Every line below that contains "Python" is to be copied.
○ ○ ○
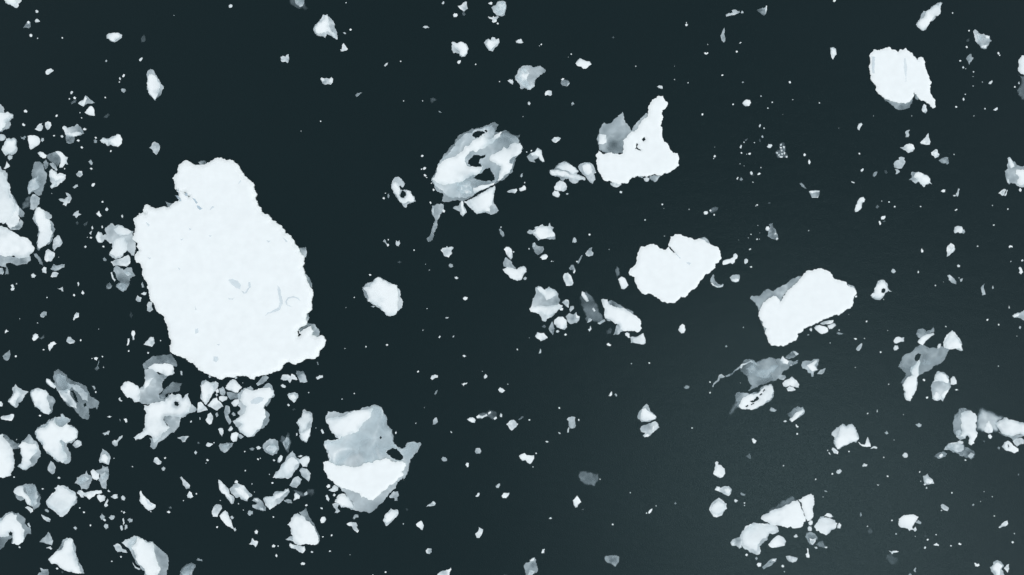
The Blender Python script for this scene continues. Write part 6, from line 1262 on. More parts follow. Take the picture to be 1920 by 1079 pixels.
8 1161.4,360.1 1163.9,358.1 1167.2,360.1 1165.2,363.1 1162.2,362.1
8 624,929.1 626.5,925.4 629.7,927.9 627.2,931.1
9 1396.6,1041.2 1399.6,1038.2 1402.6,1040.7 1400.1,1043.7
9 1284.5,46.5 1287.5,44.5 1290,47 1288,49.5 1285.5,49
8 192.6,975.2 196.4,972.7 198.9,975.4 196.4,977.9
4 1703.1,1078 1706.3,1074.8 1709.6,1078 1705.1,1079.8
8 145.1,530.3 147.6,529 148.1,535.3 146.1,537.3
9 794.6,327.6 797.1,326.6 800.1,329.6 798.1,331.6 795.6,330.6
9 1492.2,795.3 1494.7,798.8 1497.7,800.3 1494.7,802.3 1491.7,799
7 1526.4,1026.2 1531.4,1025.5 1533.2,1028.2 1529.7,1029.7
8 602.7,809 606.5,809 607.7,812.8 604.7,814
1 1731.3,1005.4 1735.1,1002.9 1737.6,1005.4 1734.6,1007.9
5 1152.1,740.2 1154.6,737.7 1157.1,743.2 1154.6,744
2 745.1,491.7 750.1,489.7 752.6,492.2 747.6,493.7
6 1910.2,615.1 1912.2,611.1 1914.7,613.1 1913.2,617.6
1 760.1,955.4 763.1,952.9 766.3,956.1 763.1,957.9
8 200.9,781.5 205.2,779.7 209.7,781.5 206.4,783.2
8 1468.1,790.3 1472.1,788.2 1475.6,790.3 1472.1,792.3
5 1415.9,1046.7 1418.9,1044.2 1420.6,1048 1418.1,1050.5
8 107.6,896.6 110.6,893.6 113.6,896.6 111.1,898.6
7 828.1,7 831.1,2.5 833.1,4 831.1,8.5
5 695.5,575.5 700,573.5 704,574.5 700,577
W 1729.6,712.2 1732.1,710.2 1735.1,712.7 1733.1,715.7
6 1388.8,23.8 1391.6,20.5 1394.1,24.5 1391.1,26
8 403.8,740.2 406.3,738.2 408.8,741.5 406.3,744
9 143.6,264.3 146.4,261.5 149.6,264.3 148.1,266.3
9 725.1,458.9 727.6,457.2 729.6,460.7 727.1,463.2
9 1337.5,293.8 1340,290.5 1342.5,293 1340.5,296
8 1731.6,908.6 1735.1,906.6 1737.6,909.1 1733.9,911.1
8 157.1,463.2 160.1,460.7 162.6,463.2 160.1,465.7
9 717.1,371.4 719.6,369.6 722.1,371.6 720.6,374.1 718.1,373.6
9 1057.6,627.6 1060.1,625.1 1063.1,628.1 1060.6,630.1
9 516.4,1043 518.1,1038.7 520.2,1041.7 519.1,1045.5
8 171.4,426.4 173.9,423.9 174.6,430.2 172.1,430.2
9 168.1,316.3 171.1,314.5 174.1,317 171.1,319
2 1423.1,262.8 1425.1,260.3 1426.6,265.3 1424.1,267.3
8 538.2,759 540.7,757.2 543.7,760.2 541.2,762.2
8 227.2,404.6 229.7,402.6 231.2,406.4 229.2,409.1
8 223.2,146.4 225.2,145.1 227.2,148.1 225.9,150.7 223.9,149.6
8 230.2,960.4 233.2,958.6 235.2,961.7 232.2,963.7
6 643,62.1 646.3,60.6 649.5,63.6 646,64.6
8 821.6,633.1 823.9,629.6 826.6,631.1 824.6,634.6
8 1804.7,185.2 1806.7,183.2 1808.7,187.2 1806.7,189.7
3 1396.3,262.8 1401.3,259.8 1400.1,264 1397.1,265.3
7 1422.6,236.5 1424.1,233.7 1426.4,233.2 1424.6,239 1423.1,239.2
9 789.1,293 791.6,290.5 794.1,291.5 792.6,294.5 790.1,294.5
2 115.1,1071.8 117.6,1070.5 119.6,1073.8 116.3,1075.5
9 1896.2,1017.2 1898.7,1014.7 1901.2,1017.2 1898.7,1019.7
9 386.5,862.8 388.8,860.6 392.1,863.1 389.6,865.1
7 201.4,920.4 203.9,918.6 207.2,922.1 203.9,922.9
5 1427.1,255.8 1429.6,254 1431.6,257.8 1429.1,259.3
9 1869.7,99.6 1872.2,97.6 1874.2,100.6 1872.2,103.1
9 1380.6,335.6 1383.1,332.1 1385.1,333.1 1383.1,337.6
9 1402.6,289.5 1405.1,287 1408.1,287.5 1406.1,291
9 1478.6,153.7 1481.7,152.2 1483.2,155.7 1480.2,156.7
9 571.4,947.9 574.7,945.6 577.2,947.9 574.7,949.6
9 151.1,276.3 153.6,274.5 156.1,277.5 153.1,279
8 555.2,812.8 557.7,812 557.7,816.5 555.2,817.5
4 821.4,208.2 825.1,208.7 828.9,211.7 823.9,211.2
9 1600.5,635.1 1603.8,634.1 1607,636.1 1603.8,637.6
4 594,678.9 596,678.9 597.7,683.9 595.7,684.6
9 1029.1,972.7 1032.6,969.9 1035.1,972.2 1032.1,973.7
5 1822.2,947.1 1825.2,944.6 1827.2,947.1 1824.2,949.1
9 1022,828.5 1025.5,827 1028.8,828.8 1025.5,830.3
3 370,830.3 373,828.5 374.5,831.5 371.5,833
9 177.1,257.8 180.1,256.8 182.1,259.8 179.1,260.8
8 582.2,1035.2 584.7,1033.2 587.7,1035.2 585.2,1037.2
W 1735.6,745.2 1740.1,744 1740.1,746.2 1737.1,748.2
8 600.2,952.1 604,951.6 605.2,955.1 601.7,954.6
9 168.1,446.4 170.6,443.9 173.1,445.7 171.1,448.2
6 1860.2,539 1861.7,535.8 1863.2,540.3 1861.2,542.8
8 1595.7,340.1 1599,341.3 1602.7,343.1 1601.2,344.1 1597.7,343.1
8 1732.1,1028.2 1734.6,1024.7 1736.6,1026.2 1734.1,1029.7
9 1790.1,731.2 1793.9,729.7 1797.1,731.7 1793.1,732.7
4 1264,944.1 1266.2,941.6 1268.7,944.1 1266.2,946.1
5 1545.2,920.4 1549,920.1 1551.7,922.6 1547.7,922.9
8 511.4,862.8 513.9,861.1 516.4,863.6 513.9,865.3
3 316.5,952.9 320.2,949.6 321.5,954.1
8 1914.2,489 1917.2,486.2 1918.7,489.2 1915.7,490.7
5 197.1,115.1 199.6,112.1 201.2,114.6 199.1,117.1
W 781.6,697.2 784.1,694.7 786.1,697.2 783.6,699.2
9 1810.2,88.1 1812.7,86.3 1814.7,89.6 1812.2,90.6
9 805.1,379.6 807.1,378.1 809.1,381.4 807.1,383.1
W 723.1,647.1 725.6,645.1 728.1,647.1 725.6,649.1
9 104.6,1066.3 107.1,1064.3 109.6,1066.8 107.1,1068.3
6 1908.7,156.4 1910.2,153.2 1912.2,157.2 1910.2,158.9
9 1789.6,394.6 1793.9,391.6 1795.1,393.1 1791.4,395.9
9 1720.1,510.7 1721.6,506.7 1723.1,510.7 1721.6,513.2
7 1803.9,126.4 1806.4,124.6 1807.7,128.1 1805.2,129.1
8 190.1,425.2 192.1,423.2 193.1,427.7 191.1,428.7
8 356.3,790.3 359.5,788.5 360,791.5 357,792.8
8 1403.8,467.7 1407.1,465.7 1408.6,467.2 1405.6,469.7
9 307.2,859.1 309.7,857 311.7,859.1 309.2,861.1
8 1786.4,366.3 1791.4,366.1 1792.1,368.1 1787.6,368.1
9 691.5,515.2 694,514.2 696.5,516.2 693.5,517.7
9 1405.6,500.2 1408.6,499.2 1410.6,501.2 1408.1,502.7
5 1359.6,650.1 1362.1,647.6 1364.1,650.1 1361.6,651.6
9 1737.1,1012.2 1739.6,1010.2 1741.6,1012.2 1739.1,1014.2
8 1553.2,847.8 1556.5,850.3 1557.2,853.5 1554.2,851.5
6 1060.6,364.1 1063.8,362.6 1066.6,363.6 1063.1,365.6
7 834.6,596.3 838.1,595.1 841.7,596.1 837.6,597.6
9 1608.8,287.5 1611.3,286.5 1613,289.5 1611,290.5
9 1790.6,200.7 1792.6,198.9 1795.1,201.2 1792.6,202.7
8 1385.6,81.6 1388.1,79.1 1390.6,80.1 1387.6,82.6
3 1654,415.6 1658.8,413.6 1660,415.1 1656.3,416.6
8 1890.7,577.5 1891.5,573 1893.2,577 1892.2,579.5
8 34.5,1025.7 37,1024.7 39,1027.2 36.5,1028.2
9 1798.1,114.1 1800.7,112.6 1802.7,114.6 1800.2,116.1
8 77.6,916.6 80.1,915.4 82.6,917.1 79.6,918.6
8 616.2,1033.7 618.7,1032.2 620.7,1034.2 618.2,1035.7
3 1842.7,827.8 1846.4,826 1846.4,830.3
8 1046.3,810.3 1051.3,812.8 1050.1,814.5 1047.6,812.8
3 1148.1,70.1 1150.6,68.1 1151.6,71.1 1149.1,72.1
8 1545.2,1026.2 1551.5,1025.7 1550.2,1028.2
3 1439.6,381.6 1442.6,380.1 1445.6,381.1 1442.1,382.6
8 1735.6,915.4 1737.6,912.9 1739.1,915.4 1736.6,917.1
7 1643.8,770.2 1645,767.7 1646,771.5 1644.5,774
9 1675.6,387.6 1677.6,386.1 1679.6,388.6 1677.1,389.6
6 1678.1,1001.2 1680.6,999.7 1682.1,1001.7 1679.6,1003.2
9 1079.6,490.2 1082.1,489 1083.6,491.2 1081.1,492.2
5 1390.6,154.7 1393.1,153.2 1395.1,155.2 1392.6,156.2
6 848.2,632.6 850.7,629.1 852.2,630.1 849.7,633.1
9 1861.2,422.2 1863.7,420.7 1865.2,422.7 1862.7,423.9
7 373.8,782.7 375.5,783.2 375.5,787.7 374.3,787.2
9 1808.2,862.8 1810.7,861.6 1812.2,863.6 1810.2,864.6
5 1513.2,628.6 1515.7,626.8 1517.7,628.1 1515.2,629.6
8 1417.6,449.2 1419.6,447.2 1421.1,449.2 1419.1,450.7
8 1845.2,204 1847.2,202.2 1848.2,205.2 1846.2,205.7
8 1752.1,535.8 1754.1,534 1755.6,535.8 1753.6,537.3
8 1431.1,240.2 1432.6,239 1434.1,241.7 1431.6,242.2
9 1665,379.1 1666.5,377.6 1668.6,379.6 1666.5,380.6
4 223.9,787.7 225.2,784.7 226.2,790.3
4 1908.2,891.1 1910.2,887.8 1910.7,892.1
7 29.5,533.3 32,530.8 32.5,534
5 1796.4,521.5 1798.9,520.3 1800.2,523.3
4 1090.1,956.6 1095.1,953.6 1093.9,956.1
3 1410.6,327.1 1414.6,329.1 1412.1,329.6
8 280.7,959.7 283.2,958.6 284.7,960.7
2 1778.1,288 1780.6,288 1779.6,290
8 1643.8,907.8 1646,910.1 1648.5,908.6 1646.5,911.1
7 1809.7,128.9 1811.7,128.1 1810.7,130.6
"""
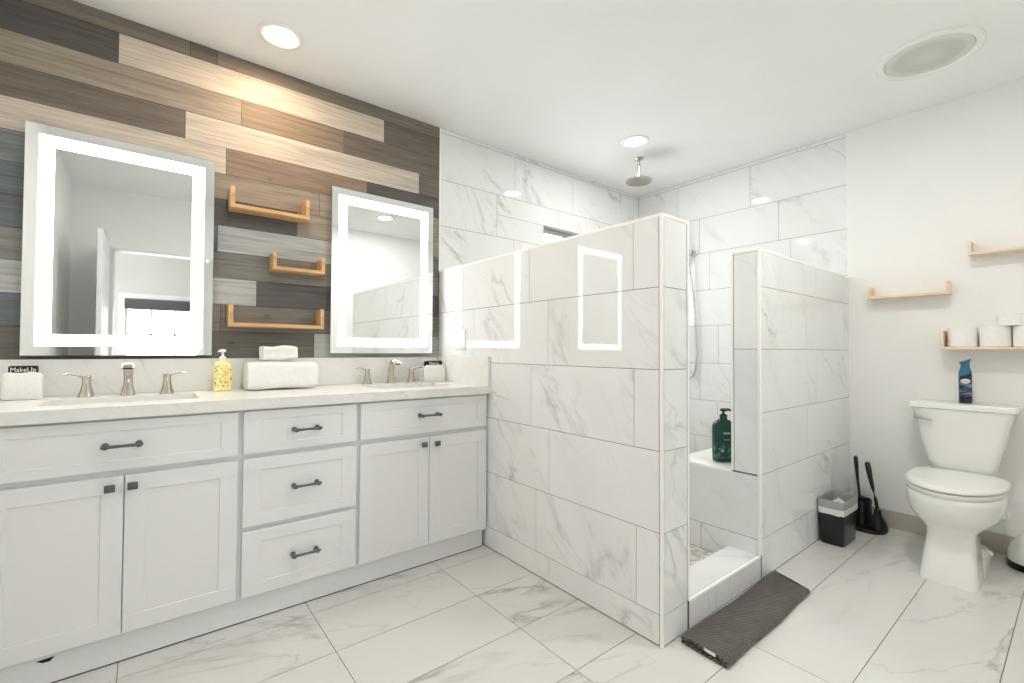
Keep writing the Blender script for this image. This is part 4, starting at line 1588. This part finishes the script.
cd = thing('plunger_caddy', 'black plastic plunger and brush stand behind the waste bin', 'plunger stand', (3.545, 0.884, 0.0005), rz=0.0)
mb = MB()
mb.rings([superring(-0.002, -0.008, z, 0.106 + g, 0.106 + g, 2.6, 44) for z, g in ((0, -0.003), (0.003, 0), (0.014, 0.0), (0.018, -0.004), (0.018, -0.008))])
mb.build('tray', M['black'], cd)
mb = MB()
mb.lathe([(0.066, 0.018), (0.063, 0.05), (0.056, 0.12), (0.059, 0.165), (0.055, 0.166), (0.052, 0.12), (0.058, 0.025)], (0.042, 0.032, 0), 32, cap0=False, cap1=True)
mb.build('brush_cup', M['black'], cd)
br = thing('toilet_brush', 'black toilet brush with slim handle in the tall cup of the stand', 'toilet brush', (3.585, 0.918, 0.027))
mb = MB()
mb.tube([(0, 0, 0.10), (0, 0.004, 0.18), (0, 0.010, 0.24), (0.001, 0.015, 0.30), (0.002, 0.019, 0.36), (0.003, 0.022, 0.395), (0.003, 0.0225, 0.405)], [0.008, 0.007, 0.0075, 0.0095, 0.012, 0.0115, 0.006], 14)
mb.build('handle', M['black'], br)
mb = MB()
mb.lathe([(0.012, 0.0), (0.03, 0.015), (0.033, 0.06), (0.024, 0.09), (0.008, 0.105)], (0, 0, 0), 28)
mb.lathe([(0.008, 0.125), (0.034, 0.142), (0.036, 0.148), (0.008, 0.158)], (0, 0, 0), 28)
mb.build('brush_head', M['black'], br)
pl = thing('toilet_plunger', 'black rubber plunger with thick-topped handle, in front of the brush', 'plunger', (3.508, 0.818, 0.0192))
mb = MB()
mb.lathe([(0.049, 0.0), (0.0505, 0.006), (0.049, 0.022), (0.043, 0.045), (0.030, 0.070), (0.021, 0.088), (0.017, 0.115), (0.013, 0.125), (0.001, 0.126)], (0, -0.008, 0), 36)
mb.build('cup', M['black'], pl)
mb = MB()
mb.tube([(0, -0.008, 0.12), (0.004, 0.003, 0.18), (0.012, 0.018, 0.24), (0.022, 0.032, 0.30), (0.032, 0.042, 0.345), (0.04, 0.050, 0.382), (0.042, 0.052, 0.393)], [0.0095, 0.0085, 0.0095, 0.013, 0.0155, 0.015, 0.009], 14)
mb.build('handle', M['black'], pl)

cn = thing('dome_canister', 'white dome-shaped canister with black base beside the toilet at the photo edge', 'canister', (3.545, 0.165, 0.0005))
mb = MB()
mb.lathe([(0.112, 0), (0.114, 0.004), (0.114, 0.030), (0.110, 0.034)], (0, 0, 0), 48)
mb.build('base', M['black'], cn)
mb = MB()
mb.lathe([(0.109, 0.034), (0.111, 0.05), (0.106, 0.085), (0.094, 0.118), (0.074, 0.148), (0.045, 0.170), (0.02, 0.179), (0.001, 0.181)], (0, 0, 0), 48)
mb.build('dome', M['plastic'], cn)

# ------------------------------------------------------------------ bath mat, folded double
mt = thing('bath_mat', 'charcoal ribbed bath mat folded double on the floor before the shower', 'bath mat', (0, 0, 0))
mb = MB()
prof = []


def mat_profile(i):
    """centre line of the folded mat in (y, z), slowly changing along its length"""
    k = 0.5 + 0.5 * math.sin(i * 0.35)
    w0, w1 = 0.972, 0.792
    pts = [(w0 - 0.003, 0.0065), (0.93, 0.0065), (0.88, 0.0065), (0.83, 0.0065), (0.805, 0.007), (w1 + 0.002, 0.011), (w1 - 0.004, 0.018), (w1 - 0.001, 0.026), (0.81, 0.0305), (0.84, 0.029 + 0.002 * k), (0.88, 0.027 + 0.003 * k), (0.93, 0.024 + 0.003 * (1 - k)), (w0 - 0.012, 0.022), (w0, 0.0205)]
    return [Vector((0, a, 0.0052 + (b - 0.0065) * 0.66)) for a, b in pts]


NX = 44
TH = 0.0046
rr = []
for i in range(NX + 1):
    t_ = i / NX
    c = mat_profile(i)
    ring_o, ring_i = [], []
    for k, p in enumerate(c):
        d_ = (c[min(k + 1, len(c) - 1)] - c[max(k - 1, 0)]).normalized()
        nrm = Vector((0, -d_.z, d_.y))
        x = 1.602 + (2.452 - 1.602) * t_ + (p.y - 0.972) * (0.06 + 0.40 * t_) + 0.004 * math.sin(7 * p.y * 10 + 2 * t_) - 0.022 * t_ ** 6 * math.sin(PI * min(1, max(0, (p.y - 0.79) / 0.18)))
        yy = p.y + 0.010 * t_ * (1 if p.y < 0.9 else 0.3) + 0.003 * math.sin(9 * t_)
        lift = 0.005 * max(0, 1 - t_ * 7) * (1 if k >= 9 else 0)
        ring_o.append((x, yy + nrm.y * TH, p.z + nrm.z * TH + lift))
        ring_i.append((x, yy - nrm.y * TH, p.z - nrm.z * TH + lift))
    rr.append(ring_o + ring_i[::-1])
mb.rings(rr)
o = mb.build('cloth', M['rug'], mt, angle=60)
mb = MB()
mb.box(-0.0008, 0.0008, -0.022, 0.022, -0.006, 0.006, 0.0004, 1)
o = mb.build('care_tag', M['tagmat'], mt)
o.location = (1.593, 0.855, 0.0245)
o.rotation_euler = (0, 0, -0.06)
o['label'] = 'small white tag'
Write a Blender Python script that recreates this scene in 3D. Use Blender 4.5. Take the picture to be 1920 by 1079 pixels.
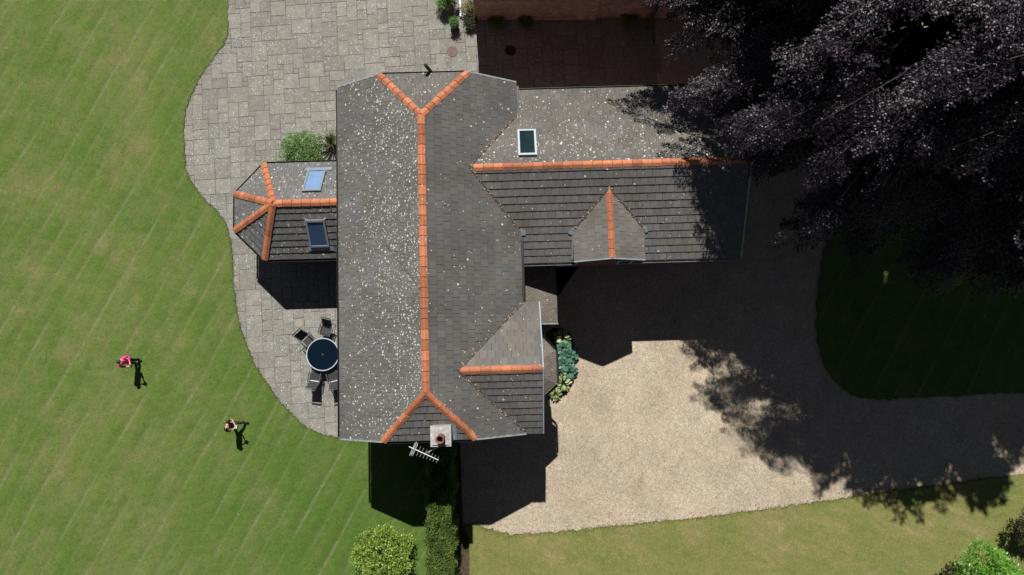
import bpy, bmesh, math, random
import numpy as np
from mathutils import Vector, Matrix
random.seed(7); RNG = np.random.default_rng(11)
SC = bpy.context.scene; COL = SC.collection
for o in list(bpy.data.objects): bpy.data.objects.remove(o)
# ------------------------------------------------------------------ camera, sky, sun, exposure
TILT = math.radians(5.0); HC = 35.0; FPX = 1280.0
cam = bpy.data.objects.new('camera', bpy.data.cameras.new('camera')); COL.objects.link(cam)
cam.location = (0, 0, HC); cam.rotation_euler = (TILT, 0, 0)
cam.data.sensor_width = 36; cam.data.lens = 36 * FPX / 1920; cam.data.clip_end = 1000; cam.data.clip_start = .5
SC.camera = cam
SUN_TO = Vector((-.058, .76, 1.0)).normalized()
W = bpy.data.worlds.new('World'); SC.world = W; W.use_nodes = True
wn = W.node_tree; sky = wn.nodes.new('ShaderNodeTexSky'); sky.sky_type = 'NISHITA'; sky.sun_disc = False; sky.air_density = .4; sky.dust_density = .25; sky.altitude = 2000
sky.sun_elevation = math.asin(SUN_TO.z); sky.sun_rotation = math.atan2(SUN_TO.x, SUN_TO.y)
hs = wn.nodes.new('ShaderNodeHueSaturation'); hs.inputs['Saturation'].default_value = .62; wn.links.new(sky.outputs[0], hs.inputs['Color']); wn.links.new(hs.outputs[0], wn.nodes['Background'].inputs[0]); wn.nodes['Background'].inputs[1].default_value = .05
sl = bpy.data.lights.new('sun', 'SUN'); sl.energy = 5.0; sl.angle = math.radians(.5); sl.color = (1, .965, .91)
so = bpy.data.objects.new('sun', sl); COL.objects.link(so); so.location = (0, 20, 40)
so.rotation_euler = (-SUN_TO).to_track_quat('-Z', 'Y').to_euler()
SC.view_settings.view_transform = 'Standard'; SC.view_settings.look = 'None'
SC.view_settings.exposure = 0.5; SC.view_settings.gamma = 1.0; SC.view_settings.use_curve_mapping = False

def at(u, v, z=0.0):
    """where the line of sight through photo pixel (u, v) meets the height z"""
    d = Vector(((u - 960) / FPX, -(v - 539.5) / FPX, -1.0)); d.rotate(Matrix.Rotation(TILT, 3, 'X'))
    t = (z - HC) / d.z
    return Vector((d.x * t, d.y * t, z))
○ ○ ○
* _Solution_:
The Blender Python script for this scene continues. Write part 6, from line 1262 on. More parts follow. Take the picture to be 1920 by 1079 pixels.
Write a Blender Python script that recreates this scene in 3D. Use Blender 4.5. Take the picture to be 1920 by 1079 pixels.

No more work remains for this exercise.